Task prompt:
From the listing that follows, extract every line and set it down unaltered.

Exercise material:
┌────────

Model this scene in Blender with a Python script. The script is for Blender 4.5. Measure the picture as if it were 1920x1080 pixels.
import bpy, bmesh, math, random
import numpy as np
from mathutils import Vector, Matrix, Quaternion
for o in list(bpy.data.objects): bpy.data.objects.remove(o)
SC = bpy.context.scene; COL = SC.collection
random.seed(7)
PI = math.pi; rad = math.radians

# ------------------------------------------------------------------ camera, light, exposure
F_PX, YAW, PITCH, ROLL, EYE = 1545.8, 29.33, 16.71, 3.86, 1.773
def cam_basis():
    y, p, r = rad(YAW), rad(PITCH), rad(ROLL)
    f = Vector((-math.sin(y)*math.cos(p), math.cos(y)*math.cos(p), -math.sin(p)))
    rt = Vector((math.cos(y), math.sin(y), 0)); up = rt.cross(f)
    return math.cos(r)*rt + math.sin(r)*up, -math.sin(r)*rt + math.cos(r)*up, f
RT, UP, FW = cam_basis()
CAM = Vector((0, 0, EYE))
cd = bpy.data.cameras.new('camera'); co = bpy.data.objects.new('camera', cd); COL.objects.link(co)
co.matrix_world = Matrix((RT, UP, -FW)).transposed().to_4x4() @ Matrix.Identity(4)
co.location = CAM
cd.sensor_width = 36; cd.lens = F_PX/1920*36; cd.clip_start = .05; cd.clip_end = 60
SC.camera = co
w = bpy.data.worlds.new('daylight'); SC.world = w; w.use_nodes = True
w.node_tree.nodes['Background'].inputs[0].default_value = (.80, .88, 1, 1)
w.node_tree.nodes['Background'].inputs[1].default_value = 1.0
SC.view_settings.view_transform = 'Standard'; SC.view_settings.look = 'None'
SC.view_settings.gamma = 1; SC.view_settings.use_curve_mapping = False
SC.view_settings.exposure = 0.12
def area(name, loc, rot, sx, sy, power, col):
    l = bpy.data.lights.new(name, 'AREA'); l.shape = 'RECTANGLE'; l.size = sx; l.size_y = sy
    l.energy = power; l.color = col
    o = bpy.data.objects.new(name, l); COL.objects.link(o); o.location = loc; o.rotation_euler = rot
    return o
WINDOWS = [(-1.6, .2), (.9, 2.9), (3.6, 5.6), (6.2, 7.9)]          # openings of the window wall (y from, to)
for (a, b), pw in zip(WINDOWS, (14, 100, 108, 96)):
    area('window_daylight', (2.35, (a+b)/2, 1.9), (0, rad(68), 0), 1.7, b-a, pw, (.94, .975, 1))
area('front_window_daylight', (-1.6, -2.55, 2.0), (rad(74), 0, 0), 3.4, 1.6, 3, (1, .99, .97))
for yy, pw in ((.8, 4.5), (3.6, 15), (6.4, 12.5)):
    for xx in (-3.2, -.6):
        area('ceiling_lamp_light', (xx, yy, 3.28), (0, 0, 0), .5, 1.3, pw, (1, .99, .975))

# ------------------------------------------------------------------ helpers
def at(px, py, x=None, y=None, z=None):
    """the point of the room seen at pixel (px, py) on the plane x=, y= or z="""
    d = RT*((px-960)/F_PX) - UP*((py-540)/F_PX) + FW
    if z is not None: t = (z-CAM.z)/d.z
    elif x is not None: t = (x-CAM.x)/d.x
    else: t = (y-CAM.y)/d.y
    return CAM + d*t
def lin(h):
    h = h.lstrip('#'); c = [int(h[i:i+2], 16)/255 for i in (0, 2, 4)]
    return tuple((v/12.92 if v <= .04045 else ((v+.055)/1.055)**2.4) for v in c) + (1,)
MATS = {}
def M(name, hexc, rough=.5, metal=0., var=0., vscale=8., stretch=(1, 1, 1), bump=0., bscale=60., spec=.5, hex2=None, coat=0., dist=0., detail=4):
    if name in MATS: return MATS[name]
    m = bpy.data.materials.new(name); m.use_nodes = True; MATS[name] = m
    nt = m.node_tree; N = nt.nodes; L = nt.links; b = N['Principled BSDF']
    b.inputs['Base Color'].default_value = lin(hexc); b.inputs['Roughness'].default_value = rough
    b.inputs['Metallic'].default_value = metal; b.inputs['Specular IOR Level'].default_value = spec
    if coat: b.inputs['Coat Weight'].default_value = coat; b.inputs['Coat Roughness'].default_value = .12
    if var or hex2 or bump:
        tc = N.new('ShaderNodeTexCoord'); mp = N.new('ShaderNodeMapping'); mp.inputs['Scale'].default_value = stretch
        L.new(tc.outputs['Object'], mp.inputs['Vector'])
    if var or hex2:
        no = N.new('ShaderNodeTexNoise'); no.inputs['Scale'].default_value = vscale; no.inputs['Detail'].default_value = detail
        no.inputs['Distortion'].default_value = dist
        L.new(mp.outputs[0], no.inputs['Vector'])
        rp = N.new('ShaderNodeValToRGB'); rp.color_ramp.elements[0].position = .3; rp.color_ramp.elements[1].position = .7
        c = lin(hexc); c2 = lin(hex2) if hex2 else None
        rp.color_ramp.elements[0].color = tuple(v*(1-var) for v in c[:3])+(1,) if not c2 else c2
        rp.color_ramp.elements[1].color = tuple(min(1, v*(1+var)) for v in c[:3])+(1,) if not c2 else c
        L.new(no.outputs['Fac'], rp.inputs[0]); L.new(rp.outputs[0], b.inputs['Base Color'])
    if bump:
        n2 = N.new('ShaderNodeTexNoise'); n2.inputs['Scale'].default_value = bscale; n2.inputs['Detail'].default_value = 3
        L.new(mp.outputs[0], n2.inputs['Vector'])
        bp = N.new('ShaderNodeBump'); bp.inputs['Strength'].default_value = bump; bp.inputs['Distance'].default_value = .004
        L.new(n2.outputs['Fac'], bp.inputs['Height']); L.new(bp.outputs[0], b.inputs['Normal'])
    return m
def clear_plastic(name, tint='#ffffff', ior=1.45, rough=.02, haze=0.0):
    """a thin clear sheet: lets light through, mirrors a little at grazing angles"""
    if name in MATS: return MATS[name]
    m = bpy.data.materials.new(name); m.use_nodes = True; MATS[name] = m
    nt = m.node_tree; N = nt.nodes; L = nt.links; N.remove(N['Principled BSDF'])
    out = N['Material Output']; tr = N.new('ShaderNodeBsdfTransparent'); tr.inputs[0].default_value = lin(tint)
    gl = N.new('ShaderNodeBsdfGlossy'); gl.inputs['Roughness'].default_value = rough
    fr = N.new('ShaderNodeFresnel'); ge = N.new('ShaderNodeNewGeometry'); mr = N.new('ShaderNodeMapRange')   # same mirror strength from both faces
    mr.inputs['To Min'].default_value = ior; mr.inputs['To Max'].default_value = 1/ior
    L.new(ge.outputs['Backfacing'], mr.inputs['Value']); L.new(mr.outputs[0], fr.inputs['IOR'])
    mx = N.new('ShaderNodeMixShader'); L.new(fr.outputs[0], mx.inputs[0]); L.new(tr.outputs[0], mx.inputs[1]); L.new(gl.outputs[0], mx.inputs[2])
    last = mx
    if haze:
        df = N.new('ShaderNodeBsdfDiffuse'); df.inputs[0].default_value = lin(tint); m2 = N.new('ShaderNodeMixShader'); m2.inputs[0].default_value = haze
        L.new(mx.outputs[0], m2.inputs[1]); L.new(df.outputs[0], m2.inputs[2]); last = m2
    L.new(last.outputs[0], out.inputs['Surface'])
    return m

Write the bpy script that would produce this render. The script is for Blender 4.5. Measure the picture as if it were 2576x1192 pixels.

└────────

Output of the exercise:
Model this scene in Blender with a Python script. The script is for Blender 4.5. Measure the picture as if it were 1920x1080 pixels.
import bpy, bmesh, math, random
import numpy as np
from mathutils import Vector, Matrix, Quaternion
for o in list(bpy.data.objects): bpy.data.objects.remove(o)
SC = bpy.context.scene; COL = SC.collection
random.seed(7)
PI = math.pi; rad = math.radians

# ------------------------------------------------------------------ camera, light, exposure
F_PX, YAW, PITCH, ROLL, EYE = 1545.8, 29.33, 16.71, 3.86, 1.773
def cam_basis():
    y, p, r = rad(YAW), rad(PITCH), rad(ROLL)
    f = Vector((-math.sin(y)*math.cos(p), math.cos(y)*math.cos(p), -math.sin(p)))
    rt = Vector((math.cos(y), math.sin(y), 0)); up = rt.cross(f)
    return math.cos(r)*rt + math.sin(r)*up, -math.sin(r)*rt + math.cos(r)*up, f
RT, UP, FW = cam_basis()
CAM = Vector((0, 0, EYE))
cd = bpy.data.cameras.new('camera'); co = bpy.data.objects.new('camera', cd); COL.objects.link(co)
co.matrix_world = Matrix((RT, UP, -FW)).transposed().to_4x4() @ Matrix.Identity(4)
co.location = CAM
cd.sensor_width = 36; cd.lens = F_PX/1920*36; cd.clip_start = .05; cd.clip_end = 60
SC.camera = co
w = bpy.data.worlds.new('daylight'); SC.world = w; w.use_nodes = True
w.node_tree.nodes['Background'].inputs[0].default_value = (.80, .88, 1, 1)
w.node_tree.nodes['Background'].inputs[1].default_value = 1.0
SC.view_settings.view_transform = 'Standard'; SC.view_settings.look = 'None'
SC.view_settings.gamma = 1; SC.view_settings.use_curve_mapping = False
SC.view_settings.exposure = 0.12
def area(name, loc, rot, sx, sy, power, col):
    l = bpy.data.lights.new(name, 'AREA'); l.shape = 'RECTANGLE'; l.size = sx; l.size_y = sy
    l.energy = power; l.color = col
    o = bpy.data.objects.new(name, l); COL.objects.link(o); o.location = loc; o.rotation_euler = rot
    return o
WINDOWS = [(-1.6, .2), (.9, 2.9), (3.6, 5.6), (6.2, 7.9)]          # openings of the window wall (y from, to)
for (a, b), pw in zip(WINDOWS, (14, 100, 108, 96)):
    area('window_daylight', (2.35, (a+b)/2, 1.9), (0, rad(68), 0), 1.7, b-a, pw, (.94, .975, 1))
area('front_window_daylight', (-1.6, -2.55, 2.0), (rad(74), 0, 0), 3.4, 1.6, 3, (1, .99, .97))
for yy, pw in ((.8, 4.5), (3.6, 15), (6.4, 12.5)):
    for xx in (-3.2, -.6):
        area('ceiling_lamp_light', (xx, yy, 3.28), (0, 0, 0), .5, 1.3, pw, (1, .99, .975))

# ------------------------------------------------------------------ helpers
def at(px, py, x=None, y=None, z=None):
    """the point of the room seen at pixel (px, py) on the plane x=, y= or z="""
    d = RT*((px-960)/F_PX) - UP*((py-540)/F_PX) + FW
    if z is not None: t = (z-CAM.z)/d.z
    elif x is not None: t = (x-CAM.x)/d.x
    else: t = (y-CAM.y)/d.y
    return CAM + d*t
def lin(h):
    h = h.lstrip('#'); c = [int(h[i:i+2], 16)/255 for i in (0, 2, 4)]
    return tuple((v/12.92 if v <= .04045 else ((v+.055)/1.055)**2.4) for v in c) + (1,)
MATS = {}
def M(name, hexc, rough=.5, metal=0., var=0., vscale=8., stretch=(1, 1, 1), bump=0., bscale=60., spec=.5, hex2=None, coat=0., dist=0., detail=4):
    if name in MATS: return MATS[name]
    m = bpy.data.materials.new(name); m.use_nodes = True; MATS[name] = m
    nt = m.node_tree; N = nt.nodes; L = nt.links; b = N['Principled BSDF']
    b.inputs['Base Color'].default_value = lin(hexc); b.inputs['Roughness'].default_value = rough
    b.inputs['Metallic'].default_value = metal; b.inputs['Specular IOR Level'].default_value = spec
    if coat: b.inputs['Coat Weight'].default_value = coat; b.inputs['Coat Roughness'].default_value = .12
    if var or hex2 or bump:
        tc = N.new('ShaderNodeTexCoord'); mp = N.new('ShaderNodeMapping'); mp.inputs['Scale'].default_value = stretch
        L.new(tc.outputs['Object'], mp.inputs['Vector'])
    if var or hex2:
        no = N.new('ShaderNodeTexNoise'); no.inputs['Scale'].default_value = vscale; no.inputs['Detail'].default_value = detail
        no.inputs['Distortion'].default_value = dist
        L.new(mp.outputs[0], no.inputs['Vector'])
        rp = N.new('ShaderNodeValToRGB'); rp.color_ramp.elements[0].position = .3; rp.color_ramp.elements[1].position = .7
        c = lin(hexc); c2 = lin(hex2) if hex2 else None
        rp.color_ramp.elements[0].color = tuple(v*(1-var) for v in c[:3])+(1,) if not c2 else c2
        rp.color_ramp.elements[1].color = tuple(min(1, v*(1+var)) for v in c[:3])+(1,) if not c2 else c
        L.new(no.outputs['Fac'], rp.inputs[0]); L.new(rp.outputs[0], b.inputs['Base Color'])
    if bump:
        n2 = N.new('ShaderNodeTexNoise'); n2.inputs['Scale'].default_value = bscale; n2.inputs['Detail'].default_value = 3
        L.new(mp.outputs[0], n2.inputs['Vector'])
        bp = N.new('ShaderNodeBump'); bp.inputs['Strength'].default_value = bump; bp.inputs['Distance'].default_value = .004
        L.new(n2.outputs['Fac'], bp.inputs['Height']); L.new(bp.outputs[0], b.inputs['Normal'])
    return m
def clear_plastic(name, tint='#ffffff', ior=1.45, rough=.02, haze=0.0):
    """a thin clear sheet: lets light through, mirrors a little at grazing angles"""
    if name in MATS: return MATS[name]
    m = bpy.data.materials.new(name); m.use_nodes = True; MATS[name] = m
    nt = m.node_tree; N = nt.nodes; L = nt.links; N.remove(N['Principled BSDF'])
    out = N['Material Output']; tr = N.new('ShaderNodeBsdfTransparent'); tr.inputs[0].default_value = lin(tint)
    gl = N.new('ShaderNodeBsdfGlossy'); gl.inputs['Roughness'].default_value = rough
    fr = N.new('ShaderNodeFresnel'); ge = N.new('ShaderNodeNewGeometry'); mr = N.new('ShaderNodeMapRange')   # same mirror strength from both faces
    mr.inputs['To Min'].default_value = ior; mr.inputs['To Max'].default_value = 1/ior
    L.new(ge.outputs['Backfacing'], mr.inputs['Value']); L.new(mr.outputs[0], fr.inputs['IOR'])
    mx = N.new('ShaderNodeMixShader'); L.new(fr.outputs[0], mx.inputs[0]); L.new(tr.outputs[0], mx.inputs[1]); L.new(gl.outputs[0], mx.inputs[2])
    last = mx
    if haze:
        df = N.new('ShaderNodeBsdfDiffuse'); df.inputs[0].default_value = lin(tint); m2 = N.new('ShaderNodeMixShader'); m2.inputs[0].default_value = haze
        L.new(mx.outputs[0], m2.inputs[1]); L.new(df.outputs[0], m2.inputs[2]); last = m2
    L.new(last.outputs[0], out.inputs['Surface'])
    return m

Write the bpy script that would produce this render. The script is for Blender 4.5. Measure the picture as if it were 2576x1192 pixels.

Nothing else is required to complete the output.